I also spent time coding up a new texture resizer that works way better than the DirectX based resizer in 2.5, as that code was Windows only. The new code isn't quite as fast, but results in much better image matching, is cross platform, and won't crash with strange errors as much.

After the UI work I swapped over to working on the list validation code. I'd sill like to get the list validator running on 3.0 so we can have some of this code in-place and working with Wabbajack 2.5 while coding continues on 3.0. Having one branch of code disconnected with the stable branch creates problems over time, since it's hard to want to fix something in 2.5 when we'll just need to port the changes into 3.0, essentially writing the fix twice. The validator works well enough, but uses way too many system resources, at one point trying to make over 200 web requests at one time, so the limiter needs a bit of reworking. But I did get several more downloaders coded.
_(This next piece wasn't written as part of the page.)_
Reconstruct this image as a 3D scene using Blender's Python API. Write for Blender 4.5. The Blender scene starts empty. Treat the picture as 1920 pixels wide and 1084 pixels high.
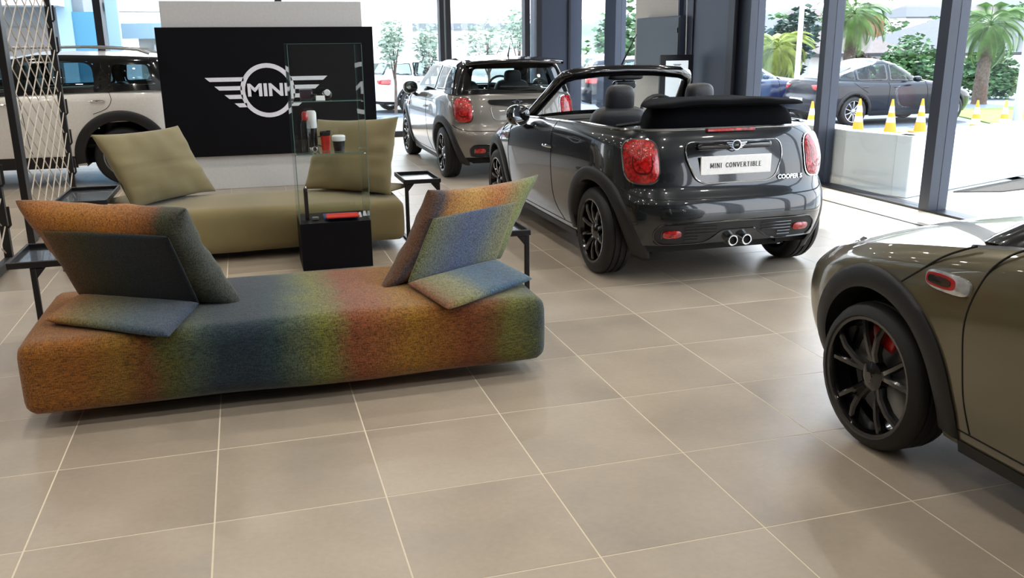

This brings me back to some thoughts about the "task" or "CPUs" model of Wabbajack up to this point. Up until now, Wabbajack has always had this view of the world that it has a certain amount of tasks to accomplish, and tries to not overwhelm a computer by only doing a few of them at once. However this is an imperfect model, let's look a bit at why.

* CPU access should be limited by number of high computation tasks being run. Don't extract 200 files at once, this will overwhelm the CPU and cause it to stutter while the user is trying to use it

* Internet bandwidth - we want to use as much bandwidth as possible, but at some point adding more connections just slows everything down, it's better to have 10 connections running at 1x speed, than 20 connections running at 0.5x speed. Also it would be nice for users to be able to throttle network bandwidth if they want to play nice with other people on their network

* Network connections - some home routers try a round-robin approach to traffic balancing. If we allocate 200 connections, your WJ download will run fast, but other people on your network will only get 1/200th of the total bandwidth of your Internet. So that's another reason to limit the number of requests

* Disk bandwidth - same sort of thing as the Internet, a SSD can only push about 500MB/sec. No reason to go much faster. The number of tasks doesn't matter here as much as the amount of bandwidth being used.

* Disk tasks - HDDs prefer to only do one task at once as they only have one motor to move the read/write head. We can't really design for that, but we should be able to limit the tasks to two as much as possible.  

As you can see, some of these limits are based on a count: number of connections/tasks. While others are metered (bandwidth). In the past Wabbajack has lumped all these together, but I don't think that's a good approach. So this is one of my next tasks (pun not intended): figure out a way to limit the different resource usages and allow users to configure each. I'd also love to find a way to show realtime feedback on all these values, so once a second or so the UI could update with "Downloading: 100MB/sec, Hashing: 60MB/sec, Disk Usage: 60MB/sec". But I think that's probably the easy part of this problem.

Thank you for your support, development is going well, I wake up each morning energized, looking forward to the hours I can spend on coding these improvements. We're still several weeks out from a beta, but we're getting there.